То было наиболее автобиографическое из всех его произведений к той поре, и, пожалуй, впервые он не задумывался о его форме, а писал, как писалось. Герой повести по фамилии Алпатов, сельский шкраб и смотритель музея, интеллигент, живет среди мужиков в послереволюционной деревне, охваченной гражданской войной, «беспраздничной разрухой» и «добела раскаленным эгоизмом», он, «идеальная личность, пытающаяся идти по пути Христа», приобщается, причащается народной жизни, отсюда и смысл названия.
Эта повесть была и не могла не быть пессимистичной и безысходной: в ней смешались раскольничья апокалиптика с ницшеанством, в финале ее «черный ворон пересек диск распятого солнца, летел из Скифии клевать грудь Прометея», и, позднее защищая не принятую современниками и партийными начальниками «Мирскую чашу», объясняя ее замысел, Пришвин в апокалиптическом духе писал близкому в ту пору к властям Б. Пильняку:
«Вероятно, мы находимся накануне второго пришествия, когда Он явится во всей славе и разрешит наше ужасное недоумение или совсем не явится и будет сдан совершенно в архив.

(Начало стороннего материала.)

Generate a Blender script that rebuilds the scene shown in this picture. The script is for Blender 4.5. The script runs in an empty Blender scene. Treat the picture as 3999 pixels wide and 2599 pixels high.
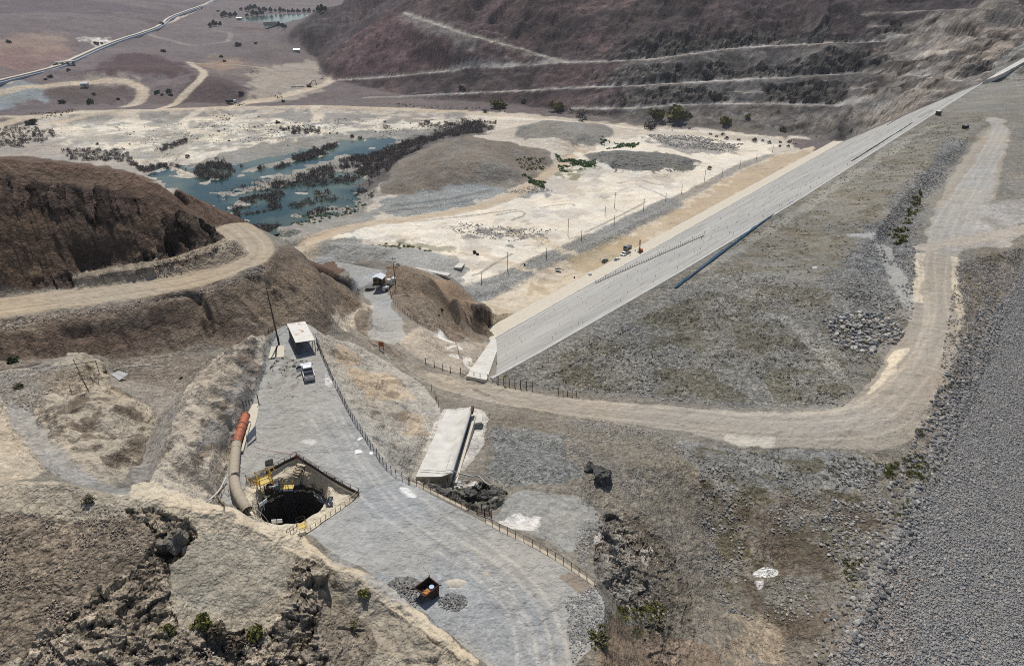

Человечество сейчас находится в тупике, и самый искренний (не сахарный беллетрист) художник может изобразить только тупик».
Но самая парадоксальная и самая важная идея этой отвергнутой повести (и здесь, конечно же, вопиющее расхождение с Буниным) та, что только большевики ныне могут эту стихию унять и привести в чувство:
«Персюк в своих пьяных руках удержал нашу Русь от распада», хотя — и в этом опять весь Пришвин и это самое ценное, тонкое и трудноуловимое в нем: «Я не поместил эту смелую фразу, боясь, с одной стороны, враждебной мне ее рассудочности, а с другой — из „не сотвори себе кумира“».
Возвращение к писательскому труду было для Пришвина нелегким и случилось не сразу. Дневник он свой вел неустанно, но до того, что мы называем по настроению то беллетристикой, то высокой литературой, у писателя не доходили руки, ибо теперь
«писать и предлагать обществу свои рассказы (…) все равно как артистически стрелять ворон и приносить их домой».
«Мирская чаша» оказалась вороной в том смысле, что не могла принести семье практической пользы (соображение в эпоху революции и гражданской войны первостепенной важности), и, быть может, поэтому смоленский писатель достаточно отстраненно следил в эти годы за тем, что делалось в большой литературе, и чувствовал себя еще более оторванным от Москвы и Питера, чем в Ельце.
Время от времени он вел переписку со своим «колумбом» Ивановым-Разумником, но эти письма скорее свидетельствовали о разности даже не взглядов, а образа жизни.
Иванов-Разумник представлялся Пришвину человеком, во сне летающим под звездами, но с завязанными глазами, и к революционному энтузиазму своего критика, по тогдашней моде окрашенному в апокалиптические тона, писатель относился скептически. Любопытно, что другим оппонентом этого «Нового Мира» и всей крестьянской купницы (хотя и к Ремизову сей взыскательный человек относился весьма скептически) из своего эмигрантского далека выступил не кто иной, как Иван Алексеевич Бунин, опубликовавший в 1925 году статью «Инония и Китеж», чего Пришвин знать не мог, но еще в 1922 году, находясь под Дорогобужем, примерно в тех же жестких выражениях давал отповедь этой поэзии, а вернее, тому мировоззрению, которое за ней стояло.
«Не верю я в Ваши „крепкие“ и „сильные“ поэтические вещи, о которых Вы так восторженно пишете — нет! Скажите, какая птица поет на лету? всякой птице, чтобы запеть, нужен сучок, так и поэту непременно нужен сучок или вообще что-нибудь твердое; а теперь все жидкое, все переходит и расплывается».
Позиция Бунина, отрицавшего любые эстетические поиски Серебряного века и полагавшего их губительными для литературы, была более последовательна.
Возможно, здесь и сказалась разница купеческого и дворянского (вот замечательная, любимая всеми пришвиноведами запись от 20 апреля 1919 года:
«Второй день Пасхи. Читаю Бунина — малокровный дворянский сын, а про себя думаю: я потомок радостного лавочника (испорченный пан)»,
— но отказаться разом от своих друзей Пришвин не мог, никого в союзники, как Бунин — Алексея Константиновича Толстого, брать не собирался, а искал непроторенный путь.